After the president’s startling, welcome shift on Ukraine, there’s more to do.
By MAX BOOT
Washington Post
July 14, 2025
President Donald Trump’s announcement on Monday about aid to Ukraine proves once again that he is nothing if not unpredictable.
If Trump has been consistent about one thing throughout his tumultuous, decade-long political career, it is support for Russian dictator Vladimir Putin and skepticism of Ukraine. In 2014, Trump praised Putin’s illegal seizure of Crimea — a prelude to Russia’s full-blown invasion of Ukraine — as “so smart.” Trump’s anti-Ukraine animus reached its nadir in February when he engaged in an Oval Office shouting match with President Volodymyr Zelensky. That led to a temporary pause on U.S. aid to Kyiv and could easily have signaled that the United States was abandoning Ukraine altogether.

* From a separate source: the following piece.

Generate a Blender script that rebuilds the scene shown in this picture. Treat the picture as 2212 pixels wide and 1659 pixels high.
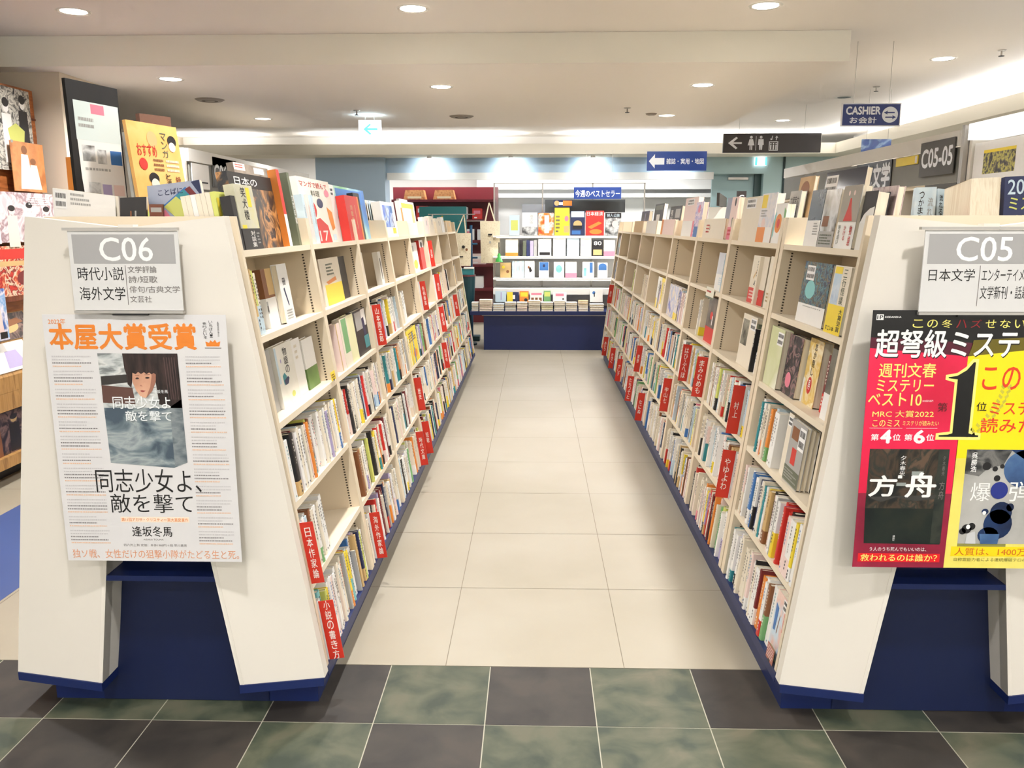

And yet there Trump was in the Oval Office on Monday, meeting with NATO Secretary General Mark Rutte, and sounding a very different tone. The president announced that the United States would sell to European allies “top of the line weapons” that will then be provided to Ukraine, and he threatened to impose 100 percent tariffs on Russia and its trade partners if Putin does not reach a deal to end the war within 50 days.